Dr Cullen’s surplus projections
I’ve blogged in the past how the Treasury projections of future surpluses have consistently been much less than the actual surpluses – the actual surplus often being twice as large as the projected surplus.
Now it’s a bit unfair to call this a Treasury problem I’ve decided. Why? Because Dr Cullen in recent years has been sticking huge numbers in as “provisions for future initiatives” and by use of this provision you can make the projected surplus be anything at all you want. With a stroke of the pen a $6 billion projected surplus can be reduced to $4.5 billion by allowing just an extra $500 million a year “provision”.
Let me explain. You are projecting for the next three years after the current one. Now the provisions work like this:
Year 1 $500 million
Year 2 = $500 million from Year 1 + additional $500 million = $1billion
Year 3 = $1 billion from Year 2 + additional $500 million = $1.5 billion
So by adding in an extra $500 million a year provision, you knock $1.5 billion off the Year Three surplus.

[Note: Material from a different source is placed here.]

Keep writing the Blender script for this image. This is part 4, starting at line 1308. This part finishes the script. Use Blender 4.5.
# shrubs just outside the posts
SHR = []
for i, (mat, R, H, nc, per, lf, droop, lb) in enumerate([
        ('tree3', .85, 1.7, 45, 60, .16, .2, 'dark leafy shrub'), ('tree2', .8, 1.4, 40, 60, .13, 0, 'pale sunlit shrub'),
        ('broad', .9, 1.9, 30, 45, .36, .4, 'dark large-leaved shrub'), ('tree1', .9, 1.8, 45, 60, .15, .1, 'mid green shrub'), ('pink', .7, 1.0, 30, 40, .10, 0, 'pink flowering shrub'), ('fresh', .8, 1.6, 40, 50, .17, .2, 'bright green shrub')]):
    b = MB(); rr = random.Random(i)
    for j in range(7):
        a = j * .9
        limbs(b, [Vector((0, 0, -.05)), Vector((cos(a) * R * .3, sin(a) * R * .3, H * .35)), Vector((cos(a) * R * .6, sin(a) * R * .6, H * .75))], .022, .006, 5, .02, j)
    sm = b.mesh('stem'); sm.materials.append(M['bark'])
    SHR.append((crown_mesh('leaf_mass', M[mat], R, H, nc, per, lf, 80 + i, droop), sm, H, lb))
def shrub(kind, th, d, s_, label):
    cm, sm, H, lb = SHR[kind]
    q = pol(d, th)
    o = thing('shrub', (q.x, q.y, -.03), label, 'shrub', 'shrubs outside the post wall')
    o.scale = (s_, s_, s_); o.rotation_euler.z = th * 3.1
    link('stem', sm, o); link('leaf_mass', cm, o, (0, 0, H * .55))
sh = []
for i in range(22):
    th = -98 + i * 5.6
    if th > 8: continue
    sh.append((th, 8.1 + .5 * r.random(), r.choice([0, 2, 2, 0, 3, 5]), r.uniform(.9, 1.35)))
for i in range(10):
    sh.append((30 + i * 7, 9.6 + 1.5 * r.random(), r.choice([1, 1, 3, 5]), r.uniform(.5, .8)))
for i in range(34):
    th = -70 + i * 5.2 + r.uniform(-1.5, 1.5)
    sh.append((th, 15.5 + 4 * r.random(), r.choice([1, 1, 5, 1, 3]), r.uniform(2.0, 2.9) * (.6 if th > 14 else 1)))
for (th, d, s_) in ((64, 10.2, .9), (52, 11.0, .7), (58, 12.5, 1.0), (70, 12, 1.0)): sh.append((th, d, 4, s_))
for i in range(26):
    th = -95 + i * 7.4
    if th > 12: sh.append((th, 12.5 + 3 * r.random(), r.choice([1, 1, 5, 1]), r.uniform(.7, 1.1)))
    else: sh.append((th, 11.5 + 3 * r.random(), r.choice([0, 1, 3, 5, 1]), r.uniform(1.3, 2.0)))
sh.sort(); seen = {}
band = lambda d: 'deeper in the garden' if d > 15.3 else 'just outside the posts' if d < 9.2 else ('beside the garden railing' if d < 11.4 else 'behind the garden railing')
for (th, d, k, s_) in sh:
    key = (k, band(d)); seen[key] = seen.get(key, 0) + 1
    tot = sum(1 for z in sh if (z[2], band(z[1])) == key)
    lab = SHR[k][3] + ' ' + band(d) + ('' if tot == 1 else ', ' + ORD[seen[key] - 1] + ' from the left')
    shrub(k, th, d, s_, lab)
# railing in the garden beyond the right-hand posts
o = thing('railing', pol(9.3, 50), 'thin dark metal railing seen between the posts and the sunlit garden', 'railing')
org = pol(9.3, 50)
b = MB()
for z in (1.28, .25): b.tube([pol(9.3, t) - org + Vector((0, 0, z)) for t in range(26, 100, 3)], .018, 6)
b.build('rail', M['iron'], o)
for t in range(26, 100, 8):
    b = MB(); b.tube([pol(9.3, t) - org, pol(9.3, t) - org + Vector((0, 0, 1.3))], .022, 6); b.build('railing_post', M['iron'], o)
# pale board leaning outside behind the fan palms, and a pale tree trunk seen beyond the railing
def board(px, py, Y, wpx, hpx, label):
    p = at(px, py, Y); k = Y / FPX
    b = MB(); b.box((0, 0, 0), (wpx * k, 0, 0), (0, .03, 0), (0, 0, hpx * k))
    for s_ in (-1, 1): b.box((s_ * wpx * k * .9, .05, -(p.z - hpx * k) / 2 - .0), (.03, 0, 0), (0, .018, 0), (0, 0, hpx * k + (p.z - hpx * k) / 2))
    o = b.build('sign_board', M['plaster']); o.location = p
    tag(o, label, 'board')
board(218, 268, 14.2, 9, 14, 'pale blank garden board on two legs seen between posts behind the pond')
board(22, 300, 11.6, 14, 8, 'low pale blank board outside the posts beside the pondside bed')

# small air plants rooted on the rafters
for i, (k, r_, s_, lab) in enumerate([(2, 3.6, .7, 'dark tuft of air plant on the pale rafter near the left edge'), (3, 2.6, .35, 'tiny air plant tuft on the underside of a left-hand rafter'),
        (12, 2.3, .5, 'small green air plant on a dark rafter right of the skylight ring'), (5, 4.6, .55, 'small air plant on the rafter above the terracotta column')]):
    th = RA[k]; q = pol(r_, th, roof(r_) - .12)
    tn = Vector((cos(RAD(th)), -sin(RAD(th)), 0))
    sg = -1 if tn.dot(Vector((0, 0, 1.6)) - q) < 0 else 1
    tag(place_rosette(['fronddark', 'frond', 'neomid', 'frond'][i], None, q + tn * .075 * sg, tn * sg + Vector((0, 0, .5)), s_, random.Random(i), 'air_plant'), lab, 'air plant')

Now since 1997 it has been common practice to have this provision. It recognises that every year you may have demands for increased expenditure such as wage increases, or some new initiatives. Known initiatives will generally be included in the vote for that portfolio.
In the late 1990s, the average provision was around $600 million. And Dr Cullen for the first couple of years had sensible provisions of $470 million, $480 million, $550 million and $315 million etc etc.
But then in 2004 the provisions started growing like topsy, just at the same time as the surpluses were growing to a degree people weer calling for tax cuts.
In 2004, the provisions for the next three years was $978m, $926m and $1463m.
In 2005 they were $1249m, $1757m and $1845m.
And finally in 2006 they were $1416m, $1868m, and $1913 million.
Now these are cumulative, so year by year the provision is:
07/08 $1,416m
08/09 $3,284m
09/10 $5,197m
So that is almost $10b of “provisions”. And that number is not worked out by Treasury scientifically. It is not based on known demand. It is a policy decision by the Minister of Finance. He gets to decide what number to put in, and by doing so he can move the projected surpluses up or down by billions of dollars.
So when Dr Cullen refers to future surpluses showing tax cuts are unaffordable, remember that he has almost $10b of unallocated provisions in there, with no rationale for them being at that level.